WHAT TO PRODUCE: Reproduce all the lines exactly as they stand, apart from the pictures.
┄┄┄┄┄┄┄┄┄┄┄┄┄┄┄┄┄┄┄┄
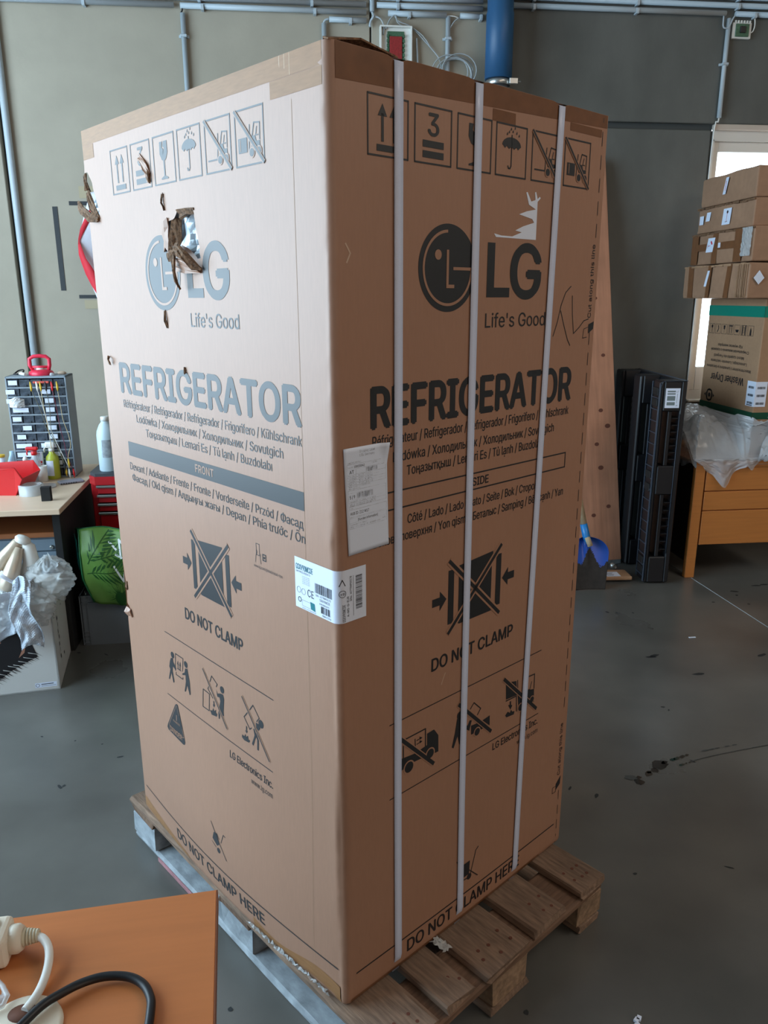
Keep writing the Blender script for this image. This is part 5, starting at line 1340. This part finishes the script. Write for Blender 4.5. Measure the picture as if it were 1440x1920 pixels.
lead(-3.425, [(-3.405, 1.15), (-3.385, 1.08), (-3.375, 1.02), (-3.345, .95), (-3.315, .87), (-3.300, .80)], WIRE_K, YELLOW, 'leftmost hanging test lead, with yellow clips')
lead(-3.395, [(-3.380, 1.13), (-3.360, 1.03), (-3.335, .95), (-3.315, .89), (-3.290, .82), (-3.284, .79)], WIRE_W, WHITE_P, 'white test lead crossing the drawer organizer')
lead(-3.378, [(-3.372, 1.10), (-3.362, .98), (-3.360, .90), (-3.352, .86)], WIRE_B, YELLOW, 'short beige test lead with yellow clips')
lead(-3.352, [(-3.345, 1.12), (-3.350, 1.0), (-3.335, .93), (-3.32, .88), (-3.305, .82)], WIRE_K, BLACK, 'dark test lead with black clips')
lead(-3.322, [(-3.312, 1.12), (-3.305, 1.02), (-3.292, .93), (-3.285, .86), (-3.262, .79)], WIRE_R, RED_P, 'dark red test lead hanging at the right of the organizer')
lead(-3.296, [(-3.290, 1.12), (-3.285, 1.05), (-3.268, .98), (-3.262, .92), (-3.278, .87), (-3.282, .845)], WIRE_B, YELLOW, 'rightmost beige test lead curling at the organizer edge')
# suction lifter and trinkets on the organizer
t = empty('suction_lifter', (-3.402, -.725, 1.272), .1, label='red suction cup lifter with a loop handle, on the drawer organizer', cat='suction cup')
q = B(); q.lathe([(.060, 0), (.062, .008), (.058, .018), (.040, .026), (.0, .028)], seg=28, cap=False); q.obj('cup', RED_S, t)
q = B(); q.tube([(-.038, 0, .024), (-.052, 0, .050), (-.050, 0, .082), (-.030, 0, .094), (0, 0, .097), (.030, 0, .094), (.046, 0, .080), (.045, 0, .050), (.038, 0, .024)], .0095, 10); q.tube([(-.044, 0, .040), (.042, 0, .040)], .007, 8); q.obj('handle', RED_S, t)
q = B(); q.tube([(-.018, -.012, .030), (.014, -.012, .030)], .006, 8); q.obj('lever', WHITE_P, t)
q = B(); q.tube([(-3.505, -.745, 1.280), (-3.490, -.76, 1.282), (-3.462, -.785, 1.279)], .008, 10, rs=[.005, .009, .008]); q.obj('small_tube', WHITE_P, label='small white tube lying left of the suction lifter', cat='tube')
cable('black_loop', [(-3.545, -.70, 1.276), (-3.53, -.68, 1.290), (-3.505, -.68, 1.295), (-3.50, -.70, 1.285), (-3.52, -.72, 1.277), (-3.545, -.71, 1.276)], .004, BLACK, 'small black cable loop on top of the organizer')
q = B(); q.lathe([(.004, 0), (.016, .002), (.018, .010), (.010, .016), (.0, .018)], seg=12, cap=False, sx=1.3, sy=.9); q.obj('stone', mat('beige_stone', (186, 162, 140), .7), loc=(-3.300, -.72, 1.272), label='small beige pebble right of the suction lifter', cat='stone')
q = B(); q.lathe([(.010, 0), (.012, .006), (.007, .014), (.0, .015)], seg=12, cap=False); q.obj('glass_bead', CLEARP, loc=(-3.335, -.775, 1.272), label='small clear bead at the organizer front edge', cat='bead')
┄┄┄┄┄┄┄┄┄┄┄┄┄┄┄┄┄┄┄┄
ANSWER FOR THIS EXERCISE:
Keep writing the Blender script for this image. This is part 5, starting at line 1340. This part finishes the script. Write for Blender 4.5. Measure the picture as if it were 1440x1920 pixels.
lead(-3.425, [(-3.405, 1.15), (-3.385, 1.08), (-3.375, 1.02), (-3.345, .95), (-3.315, .87), (-3.300, .80)], WIRE_K, YELLOW, 'leftmost hanging test lead, with yellow clips')
lead(-3.395, [(-3.380, 1.13), (-3.360, 1.03), (-3.335, .95), (-3.315, .89), (-3.290, .82), (-3.284, .79)], WIRE_W, WHITE_P, 'white test lead crossing the drawer organizer')
lead(-3.378, [(-3.372, 1.10), (-3.362, .98), (-3.360, .90), (-3.352, .86)], WIRE_B, YELLOW, 'short beige test lead with yellow clips')
lead(-3.352, [(-3.345, 1.12), (-3.350, 1.0), (-3.335, .93), (-3.32, .88), (-3.305, .82)], WIRE_K, BLACK, 'dark test lead with black clips')
lead(-3.322, [(-3.312, 1.12), (-3.305, 1.02), (-3.292, .93), (-3.285, .86), (-3.262, .79)], WIRE_R, RED_P, 'dark red test lead hanging at the right of the organizer')
lead(-3.296, [(-3.290, 1.12), (-3.285, 1.05), (-3.268, .98), (-3.262, .92), (-3.278, .87), (-3.282, .845)], WIRE_B, YELLOW, 'rightmost beige test lead curling at the organizer edge')
# suction lifter and trinkets on the organizer
t = empty('suction_lifter', (-3.402, -.725, 1.272), .1, label='red suction cup lifter with a loop handle, on the drawer organizer', cat='suction cup')
q = B(); q.lathe([(.060, 0), (.062, .008), (.058, .018), (.040, .026), (.0, .028)], seg=28, cap=False); q.obj('cup', RED_S, t)
q = B(); q.tube([(-.038, 0, .024), (-.052, 0, .050), (-.050, 0, .082), (-.030, 0, .094), (0, 0, .097), (.030, 0, .094), (.046, 0, .080), (.045, 0, .050), (.038, 0, .024)], .0095, 10); q.tube([(-.044, 0, .040), (.042, 0, .040)], .007, 8); q.obj('handle', RED_S, t)
q = B(); q.tube([(-.018, -.012, .030), (.014, -.012, .030)], .006, 8); q.obj('lever', WHITE_P, t)
q = B(); q.tube([(-3.505, -.745, 1.280), (-3.490, -.76, 1.282), (-3.462, -.785, 1.279)], .008, 10, rs=[.005, .009, .008]); q.obj('small_tube', WHITE_P, label='small white tube lying left of the suction lifter', cat='tube')
cable('black_loop', [(-3.545, -.70, 1.276), (-3.53, -.68, 1.290), (-3.505, -.68, 1.295), (-3.50, -.70, 1.285), (-3.52, -.72, 1.277), (-3.545, -.71, 1.276)], .004, BLACK, 'small black cable loop on top of the organizer')
q = B(); q.lathe([(.004, 0), (.016, .002), (.018, .010), (.010, .016), (.0, .018)], seg=12, cap=False, sx=1.3, sy=.9); q.obj('stone', mat('beige_stone', (186, 162, 140), .7), loc=(-3.300, -.72, 1.272), label='small beige pebble right of the suction lifter', cat='stone')
q = B(); q.lathe([(.010, 0), (.012, .006), (.007, .014), (.0, .015)], seg=12, cap=False); q.obj('glass_bead', CLEARP, loc=(-3.335, -.775, 1.272), label='small clear bead at the organizer front edge', cat='bead')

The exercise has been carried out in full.